« Il était une fois… » : tradition oblige, ainsi devait commencer le conte de Justine Gogoua qui figurait au programme de l’Association des francophones de Kitchener-Waterloo (AFKW) en ce samedi 20 février. L’organisme poursuivait de cette façon sa programmation dédiée au Mois de l’histoire des Noirs ou, comme l’artiste préfère l’appeler pour le rendre plus inclusif, le « Mois de l’héritage afro-canadien ».
C’est donc un conte du Mali, typique de la tradition orale africaine, que Justine Gogoua a raconté, entrecoupant le récit d’interludes chantés avec accompagnement au tambour. L’histoire mettait en scène Dankélé, un buffle de la savane entouré de courtisans qui exerçait un pouvoir tyrannique sur l’ensemble des animaux. Ceux-ci ne pouvaient boire dans la rivière qu’après lui. Un jour, une lionne ayant fait boire son petit par nécessité avant Dankélé dut payer de sa vie cette infraction à cette règle absurde.
Bien des années passèrent et le lionceau, devenu un lion sans peur, se rend à la cour du buffle-despote pour le confronter. Dankélé lui explique confusément que ce n’est pas lui qui a tué sa mère, mais la loi qu’elle a enfreinte. Le lion, n’ayant guère de goût pour les sophismes, règle son compte à Dankélé et règne depuis ce jour comme roi de la jungle, sans oppresser les autres animaux.
Faite pour les petits, cette historiette racontée en quelques minutes peut évoquer différentes analogies. « Le conte s’ajuste selon l’évolution de la société », mentionne Justine Gogoua qui s’est entretenue avec le public. Ainsi, il est facile de voir dans Dankélé la représentation de ces dictateurs africains modernes, certains rusés, d’autres déments, tous avides de pouvoir. Certains pourraient voir dans la rivière les ressources financières du pays dans lesquelles le tyran se serre le premier, et dans sa clique de courtisans la petite élite sur laquelle repose ce type de régime.

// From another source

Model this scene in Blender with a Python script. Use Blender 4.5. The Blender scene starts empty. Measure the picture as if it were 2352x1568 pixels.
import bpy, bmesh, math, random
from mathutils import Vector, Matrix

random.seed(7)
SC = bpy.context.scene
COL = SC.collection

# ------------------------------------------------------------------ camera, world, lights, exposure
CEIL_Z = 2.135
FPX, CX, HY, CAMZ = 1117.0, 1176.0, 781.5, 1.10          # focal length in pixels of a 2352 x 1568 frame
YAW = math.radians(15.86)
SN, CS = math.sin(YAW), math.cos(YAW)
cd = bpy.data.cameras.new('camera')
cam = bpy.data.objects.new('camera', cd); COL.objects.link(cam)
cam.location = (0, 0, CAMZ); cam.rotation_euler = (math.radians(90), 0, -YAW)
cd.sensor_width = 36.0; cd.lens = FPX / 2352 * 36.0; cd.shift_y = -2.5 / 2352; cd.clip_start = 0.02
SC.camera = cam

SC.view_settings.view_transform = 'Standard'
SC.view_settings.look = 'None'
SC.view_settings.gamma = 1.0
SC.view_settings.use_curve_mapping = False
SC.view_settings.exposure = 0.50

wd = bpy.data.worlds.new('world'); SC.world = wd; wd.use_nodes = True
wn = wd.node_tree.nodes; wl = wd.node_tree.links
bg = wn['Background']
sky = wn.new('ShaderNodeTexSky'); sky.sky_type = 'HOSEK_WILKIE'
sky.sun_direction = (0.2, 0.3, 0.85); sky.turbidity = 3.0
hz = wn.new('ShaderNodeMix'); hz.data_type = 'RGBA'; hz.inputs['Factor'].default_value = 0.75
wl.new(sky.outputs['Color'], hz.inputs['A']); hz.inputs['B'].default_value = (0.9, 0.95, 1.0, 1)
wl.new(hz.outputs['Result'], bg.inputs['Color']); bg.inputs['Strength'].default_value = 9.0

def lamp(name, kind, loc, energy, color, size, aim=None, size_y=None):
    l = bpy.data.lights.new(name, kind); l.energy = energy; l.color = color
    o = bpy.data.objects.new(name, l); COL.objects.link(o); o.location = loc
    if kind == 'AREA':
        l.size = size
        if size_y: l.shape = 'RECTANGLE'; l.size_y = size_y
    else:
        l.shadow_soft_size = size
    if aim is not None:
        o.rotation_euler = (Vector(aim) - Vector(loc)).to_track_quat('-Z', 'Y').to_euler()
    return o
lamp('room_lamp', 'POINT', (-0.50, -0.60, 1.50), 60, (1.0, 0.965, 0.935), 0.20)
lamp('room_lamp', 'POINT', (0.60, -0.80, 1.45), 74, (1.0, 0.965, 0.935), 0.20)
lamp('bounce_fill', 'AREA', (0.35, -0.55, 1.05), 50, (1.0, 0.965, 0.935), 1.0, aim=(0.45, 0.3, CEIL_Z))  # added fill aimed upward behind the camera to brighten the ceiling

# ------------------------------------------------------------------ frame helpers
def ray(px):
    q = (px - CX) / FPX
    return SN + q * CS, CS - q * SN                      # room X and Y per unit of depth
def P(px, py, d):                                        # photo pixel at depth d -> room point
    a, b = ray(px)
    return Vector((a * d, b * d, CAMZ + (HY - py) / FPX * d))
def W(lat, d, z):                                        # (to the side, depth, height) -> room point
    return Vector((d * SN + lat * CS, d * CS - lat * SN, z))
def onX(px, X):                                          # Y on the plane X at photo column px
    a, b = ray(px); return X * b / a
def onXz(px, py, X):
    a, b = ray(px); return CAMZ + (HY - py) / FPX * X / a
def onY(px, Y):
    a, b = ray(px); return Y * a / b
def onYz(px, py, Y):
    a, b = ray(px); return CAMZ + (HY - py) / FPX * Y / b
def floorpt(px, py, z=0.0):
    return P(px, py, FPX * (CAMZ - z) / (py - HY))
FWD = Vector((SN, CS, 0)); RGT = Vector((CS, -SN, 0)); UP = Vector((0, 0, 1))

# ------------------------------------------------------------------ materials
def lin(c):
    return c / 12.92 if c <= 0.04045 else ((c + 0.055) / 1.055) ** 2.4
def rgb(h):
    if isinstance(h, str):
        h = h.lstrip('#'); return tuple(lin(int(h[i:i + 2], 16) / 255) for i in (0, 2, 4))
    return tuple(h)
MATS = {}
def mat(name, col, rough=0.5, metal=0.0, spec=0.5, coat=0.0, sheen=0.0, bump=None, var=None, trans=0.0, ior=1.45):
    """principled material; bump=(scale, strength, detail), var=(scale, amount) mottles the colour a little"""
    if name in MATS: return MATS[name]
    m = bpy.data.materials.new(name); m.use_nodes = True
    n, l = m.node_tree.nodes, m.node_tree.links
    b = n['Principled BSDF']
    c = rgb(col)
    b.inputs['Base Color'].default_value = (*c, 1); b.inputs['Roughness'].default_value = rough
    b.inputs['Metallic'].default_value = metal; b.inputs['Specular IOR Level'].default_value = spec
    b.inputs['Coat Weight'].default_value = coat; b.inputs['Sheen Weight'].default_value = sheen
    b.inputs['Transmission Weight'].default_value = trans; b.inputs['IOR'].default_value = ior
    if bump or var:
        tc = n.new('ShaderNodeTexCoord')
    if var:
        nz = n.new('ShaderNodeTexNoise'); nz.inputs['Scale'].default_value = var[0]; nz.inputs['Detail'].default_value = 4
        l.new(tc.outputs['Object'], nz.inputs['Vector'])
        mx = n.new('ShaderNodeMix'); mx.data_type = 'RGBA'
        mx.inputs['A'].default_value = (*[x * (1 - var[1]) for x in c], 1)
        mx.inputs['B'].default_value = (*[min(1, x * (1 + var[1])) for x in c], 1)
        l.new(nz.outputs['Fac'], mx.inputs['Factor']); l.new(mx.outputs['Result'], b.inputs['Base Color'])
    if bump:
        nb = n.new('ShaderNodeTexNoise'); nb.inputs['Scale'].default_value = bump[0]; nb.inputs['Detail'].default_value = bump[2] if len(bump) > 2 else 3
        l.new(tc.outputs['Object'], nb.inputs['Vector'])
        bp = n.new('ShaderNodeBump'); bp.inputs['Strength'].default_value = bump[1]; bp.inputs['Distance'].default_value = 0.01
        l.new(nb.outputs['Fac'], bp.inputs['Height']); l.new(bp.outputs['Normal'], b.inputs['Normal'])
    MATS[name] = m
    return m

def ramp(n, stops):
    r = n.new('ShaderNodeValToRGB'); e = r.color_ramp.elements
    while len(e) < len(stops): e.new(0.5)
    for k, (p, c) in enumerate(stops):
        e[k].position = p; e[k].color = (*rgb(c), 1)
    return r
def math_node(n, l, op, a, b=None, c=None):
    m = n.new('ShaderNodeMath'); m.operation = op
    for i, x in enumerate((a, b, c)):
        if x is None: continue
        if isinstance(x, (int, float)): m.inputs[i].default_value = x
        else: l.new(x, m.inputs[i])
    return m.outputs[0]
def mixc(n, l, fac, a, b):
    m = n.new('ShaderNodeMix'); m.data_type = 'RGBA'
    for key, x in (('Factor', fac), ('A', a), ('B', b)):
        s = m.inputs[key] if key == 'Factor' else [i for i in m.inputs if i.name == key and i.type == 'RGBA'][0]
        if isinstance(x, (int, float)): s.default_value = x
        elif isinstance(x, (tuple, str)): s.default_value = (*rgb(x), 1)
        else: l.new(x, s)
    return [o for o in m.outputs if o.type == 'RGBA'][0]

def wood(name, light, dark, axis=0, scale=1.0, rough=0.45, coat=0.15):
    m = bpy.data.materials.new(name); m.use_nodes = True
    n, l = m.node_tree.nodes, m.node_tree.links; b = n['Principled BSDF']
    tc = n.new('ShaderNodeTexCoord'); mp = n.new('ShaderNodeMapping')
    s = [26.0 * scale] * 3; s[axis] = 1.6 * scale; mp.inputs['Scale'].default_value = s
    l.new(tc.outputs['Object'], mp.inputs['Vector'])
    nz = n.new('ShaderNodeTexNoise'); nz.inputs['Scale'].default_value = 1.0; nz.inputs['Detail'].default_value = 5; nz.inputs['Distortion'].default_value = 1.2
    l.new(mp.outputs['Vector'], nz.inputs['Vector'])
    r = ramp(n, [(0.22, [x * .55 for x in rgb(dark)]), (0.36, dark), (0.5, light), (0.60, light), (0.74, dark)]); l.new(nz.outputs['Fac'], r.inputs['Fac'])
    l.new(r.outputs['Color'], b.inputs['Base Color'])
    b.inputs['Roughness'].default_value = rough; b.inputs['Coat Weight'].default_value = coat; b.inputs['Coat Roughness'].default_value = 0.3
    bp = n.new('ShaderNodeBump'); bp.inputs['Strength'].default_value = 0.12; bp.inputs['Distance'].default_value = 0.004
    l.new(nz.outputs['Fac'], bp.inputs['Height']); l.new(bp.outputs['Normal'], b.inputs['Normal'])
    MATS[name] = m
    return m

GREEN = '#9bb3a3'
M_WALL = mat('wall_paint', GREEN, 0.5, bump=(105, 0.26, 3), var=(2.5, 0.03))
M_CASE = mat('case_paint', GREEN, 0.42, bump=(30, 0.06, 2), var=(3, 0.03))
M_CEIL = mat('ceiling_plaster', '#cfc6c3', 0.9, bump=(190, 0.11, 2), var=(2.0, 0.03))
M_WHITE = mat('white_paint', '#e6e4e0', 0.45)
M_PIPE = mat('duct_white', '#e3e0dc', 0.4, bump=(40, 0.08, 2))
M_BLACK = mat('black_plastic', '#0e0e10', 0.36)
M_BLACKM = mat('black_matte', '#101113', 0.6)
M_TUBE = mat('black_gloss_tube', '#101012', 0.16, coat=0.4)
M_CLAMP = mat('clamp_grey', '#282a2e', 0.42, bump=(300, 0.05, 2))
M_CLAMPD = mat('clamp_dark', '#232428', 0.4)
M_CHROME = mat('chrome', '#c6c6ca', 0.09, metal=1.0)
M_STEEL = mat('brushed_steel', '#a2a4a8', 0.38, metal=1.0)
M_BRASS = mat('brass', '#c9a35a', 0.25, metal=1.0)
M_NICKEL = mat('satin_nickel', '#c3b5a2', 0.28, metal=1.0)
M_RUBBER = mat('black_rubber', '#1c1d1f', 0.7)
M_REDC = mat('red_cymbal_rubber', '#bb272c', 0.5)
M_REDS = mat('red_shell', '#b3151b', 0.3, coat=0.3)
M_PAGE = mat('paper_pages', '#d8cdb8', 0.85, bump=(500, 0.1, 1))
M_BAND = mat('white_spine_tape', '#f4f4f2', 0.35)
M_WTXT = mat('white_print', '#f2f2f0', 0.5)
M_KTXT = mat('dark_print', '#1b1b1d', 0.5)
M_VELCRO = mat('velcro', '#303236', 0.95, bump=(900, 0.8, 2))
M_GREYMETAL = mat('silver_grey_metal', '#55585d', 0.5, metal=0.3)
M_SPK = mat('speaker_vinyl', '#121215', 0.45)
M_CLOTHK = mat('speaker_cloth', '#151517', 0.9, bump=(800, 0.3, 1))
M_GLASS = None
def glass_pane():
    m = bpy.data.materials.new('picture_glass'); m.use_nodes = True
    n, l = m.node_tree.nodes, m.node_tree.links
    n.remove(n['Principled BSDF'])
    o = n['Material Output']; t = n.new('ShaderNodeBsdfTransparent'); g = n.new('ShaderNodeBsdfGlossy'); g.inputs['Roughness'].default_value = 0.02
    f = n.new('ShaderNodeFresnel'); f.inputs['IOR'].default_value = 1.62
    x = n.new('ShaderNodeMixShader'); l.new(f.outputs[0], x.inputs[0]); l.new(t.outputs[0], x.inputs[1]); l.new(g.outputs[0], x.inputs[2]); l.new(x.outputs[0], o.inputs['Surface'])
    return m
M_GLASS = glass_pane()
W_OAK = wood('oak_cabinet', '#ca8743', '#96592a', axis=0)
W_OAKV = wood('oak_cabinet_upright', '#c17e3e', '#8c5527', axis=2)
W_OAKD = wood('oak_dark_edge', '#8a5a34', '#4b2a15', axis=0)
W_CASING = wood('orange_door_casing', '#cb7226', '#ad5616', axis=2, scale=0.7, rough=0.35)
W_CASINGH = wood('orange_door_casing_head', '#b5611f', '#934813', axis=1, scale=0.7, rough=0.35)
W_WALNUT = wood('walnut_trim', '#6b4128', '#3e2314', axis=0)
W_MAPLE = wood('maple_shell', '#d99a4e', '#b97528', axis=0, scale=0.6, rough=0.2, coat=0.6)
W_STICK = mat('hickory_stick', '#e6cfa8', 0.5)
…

Quant à savoir qui sera le lion qui renversera cet ordre des choses, il reste hélas encore bien des pays africains où on l’attend. Quoique né du peuple, peut-être représente-t-il les citoyens ordinaires, la force vive d’une nation seule capable, en définitive, d’opposer une résistance de masse aux injustices.
Malgré les contraintes, l’AFKW a une programmation chargée cet hiver et, dans quelques semaines, l’organisme entamera le printemps avec son assemblée générale annuelle prévue pour le 1er avril. Ce sera l’occasion de faire le point sur la dernière année qui s’est passée presque exclusivement en ligne.
PHOTO – L’AFKW a fait appel à Justine Gogoua pour cette activité.